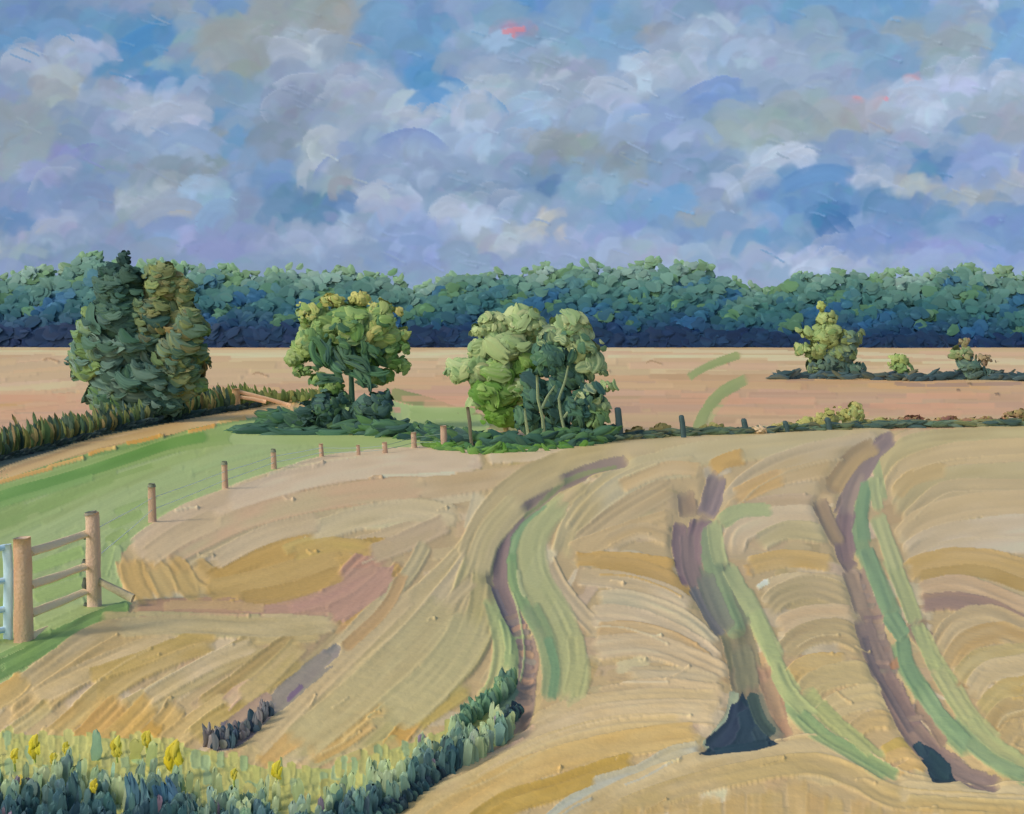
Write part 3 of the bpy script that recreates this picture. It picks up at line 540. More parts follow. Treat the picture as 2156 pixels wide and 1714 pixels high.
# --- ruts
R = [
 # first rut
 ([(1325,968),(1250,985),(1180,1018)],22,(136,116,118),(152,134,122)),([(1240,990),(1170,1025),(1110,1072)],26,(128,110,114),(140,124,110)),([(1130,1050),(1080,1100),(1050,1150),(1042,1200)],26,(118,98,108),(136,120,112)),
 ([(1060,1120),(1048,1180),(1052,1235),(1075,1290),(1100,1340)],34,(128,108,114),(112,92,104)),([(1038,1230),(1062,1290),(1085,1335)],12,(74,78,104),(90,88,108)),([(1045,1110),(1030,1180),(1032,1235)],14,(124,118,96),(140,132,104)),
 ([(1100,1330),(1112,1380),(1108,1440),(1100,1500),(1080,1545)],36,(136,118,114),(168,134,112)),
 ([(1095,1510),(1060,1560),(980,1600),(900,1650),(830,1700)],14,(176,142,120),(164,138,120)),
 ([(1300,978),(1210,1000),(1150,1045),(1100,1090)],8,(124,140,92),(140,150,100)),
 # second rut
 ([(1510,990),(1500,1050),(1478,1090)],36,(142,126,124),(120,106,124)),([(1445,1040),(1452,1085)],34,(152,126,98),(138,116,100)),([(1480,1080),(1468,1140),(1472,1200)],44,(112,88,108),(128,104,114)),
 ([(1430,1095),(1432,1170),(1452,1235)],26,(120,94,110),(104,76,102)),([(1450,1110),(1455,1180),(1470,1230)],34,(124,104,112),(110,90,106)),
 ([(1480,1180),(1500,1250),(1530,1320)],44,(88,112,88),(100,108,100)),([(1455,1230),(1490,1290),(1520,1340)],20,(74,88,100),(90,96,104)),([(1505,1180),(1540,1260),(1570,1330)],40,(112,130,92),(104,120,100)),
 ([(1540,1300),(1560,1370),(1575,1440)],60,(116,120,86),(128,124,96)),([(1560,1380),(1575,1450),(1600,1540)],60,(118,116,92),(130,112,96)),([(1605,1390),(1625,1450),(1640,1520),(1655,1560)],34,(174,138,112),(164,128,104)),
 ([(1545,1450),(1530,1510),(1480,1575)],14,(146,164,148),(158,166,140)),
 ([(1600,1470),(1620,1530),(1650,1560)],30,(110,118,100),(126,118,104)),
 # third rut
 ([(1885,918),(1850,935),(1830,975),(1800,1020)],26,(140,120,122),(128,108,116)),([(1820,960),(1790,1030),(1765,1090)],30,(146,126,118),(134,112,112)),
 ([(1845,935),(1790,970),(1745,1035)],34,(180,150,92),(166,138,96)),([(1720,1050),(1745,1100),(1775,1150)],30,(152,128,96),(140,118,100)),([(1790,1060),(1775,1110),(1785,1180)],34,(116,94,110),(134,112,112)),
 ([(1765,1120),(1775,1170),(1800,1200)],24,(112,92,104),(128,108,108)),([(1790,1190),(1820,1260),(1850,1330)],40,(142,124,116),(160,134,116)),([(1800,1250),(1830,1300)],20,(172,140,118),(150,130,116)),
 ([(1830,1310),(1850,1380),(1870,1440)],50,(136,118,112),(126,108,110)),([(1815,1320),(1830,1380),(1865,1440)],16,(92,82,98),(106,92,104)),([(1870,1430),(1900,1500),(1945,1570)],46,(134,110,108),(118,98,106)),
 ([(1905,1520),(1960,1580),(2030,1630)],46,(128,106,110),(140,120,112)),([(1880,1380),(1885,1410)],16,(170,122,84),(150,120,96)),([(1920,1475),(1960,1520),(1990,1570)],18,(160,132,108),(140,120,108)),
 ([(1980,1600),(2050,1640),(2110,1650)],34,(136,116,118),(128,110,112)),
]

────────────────

PROBLEM STATEMENT - Extract the full listing above verbatim; pictures are to be left out of the copy.

SOLUTION TO THE PROBLEM -
Write part 3 of the bpy script that recreates this picture. It picks up at line 540. More parts follow. Treat the picture as 2156 pixels wide and 1714 pixels high.
# --- ruts
R = [
 # first rut
 ([(1325,968),(1250,985),(1180,1018)],22,(136,116,118),(152,134,122)),([(1240,990),(1170,1025),(1110,1072)],26,(128,110,114),(140,124,110)),([(1130,1050),(1080,1100),(1050,1150),(1042,1200)],26,(118,98,108),(136,120,112)),
 ([(1060,1120),(1048,1180),(1052,1235),(1075,1290),(1100,1340)],34,(128,108,114),(112,92,104)),([(1038,1230),(1062,1290),(1085,1335)],12,(74,78,104),(90,88,108)),([(1045,1110),(1030,1180),(1032,1235)],14,(124,118,96),(140,132,104)),
 ([(1100,1330),(1112,1380),(1108,1440),(1100,1500),(1080,1545)],36,(136,118,114),(168,134,112)),
 ([(1095,1510),(1060,1560),(980,1600),(900,1650),(830,1700)],14,(176,142,120),(164,138,120)),
 ([(1300,978),(1210,1000),(1150,1045),(1100,1090)],8,(124,140,92),(140,150,100)),
 # second rut
 ([(1510,990),(1500,1050),(1478,1090)],36,(142,126,124),(120,106,124)),([(1445,1040),(1452,1085)],34,(152,126,98),(138,116,100)),([(1480,1080),(1468,1140),(1472,1200)],44,(112,88,108),(128,104,114)),
 ([(1430,1095),(1432,1170),(1452,1235)],26,(120,94,110),(104,76,102)),([(1450,1110),(1455,1180),(1470,1230)],34,(124,104,112),(110,90,106)),
 ([(1480,1180),(1500,1250),(1530,1320)],44,(88,112,88),(100,108,100)),([(1455,1230),(1490,1290),(1520,1340)],20,(74,88,100),(90,96,104)),([(1505,1180),(1540,1260),(1570,1330)],40,(112,130,92),(104,120,100)),
 ([(1540,1300),(1560,1370),(1575,1440)],60,(116,120,86),(128,124,96)),([(1560,1380),(1575,1450),(1600,1540)],60,(118,116,92),(130,112,96)),([(1605,1390),(1625,1450),(1640,1520),(1655,1560)],34,(174,138,112),(164,128,104)),
 ([(1545,1450),(1530,1510),(1480,1575)],14,(146,164,148),(158,166,140)),
 ([(1600,1470),(1620,1530),(1650,1560)],30,(110,118,100),(126,118,104)),
 # third rut
 ([(1885,918),(1850,935),(1830,975),(1800,1020)],26,(140,120,122),(128,108,116)),([(1820,960),(1790,1030),(1765,1090)],30,(146,126,118),(134,112,112)),
 ([(1845,935),(1790,970),(1745,1035)],34,(180,150,92),(166,138,96)),([(1720,1050),(1745,1100),(1775,1150)],30,(152,128,96),(140,118,100)),([(1790,1060),(1775,1110),(1785,1180)],34,(116,94,110),(134,112,112)),
 ([(1765,1120),(1775,1170),(1800,1200)],24,(112,92,104),(128,108,108)),([(1790,1190),(1820,1260),(1850,1330)],40,(142,124,116),(160,134,116)),([(1800,1250),(1830,1300)],20,(172,140,118),(150,130,116)),
 ([(1830,1310),(1850,1380),(1870,1440)],50,(136,118,112),(126,108,110)),([(1815,1320),(1830,1380),(1865,1440)],16,(92,82,98),(106,92,104)),([(1870,1430),(1900,1500),(1945,1570)],46,(134,110,108),(118,98,106)),
 ([(1905,1520),(1960,1580),(2030,1630)],46,(128,106,110),(140,120,112)),([(1880,1380),(1885,1410)],16,(170,122,84),(150,120,96)),([(1920,1475),(1960,1520),(1990,1570)],18,(160,132,108),(140,120,108)),
 ([(1980,1600),(2050,1640),(2110,1650)],34,(136,116,118),(128,110,112)),
]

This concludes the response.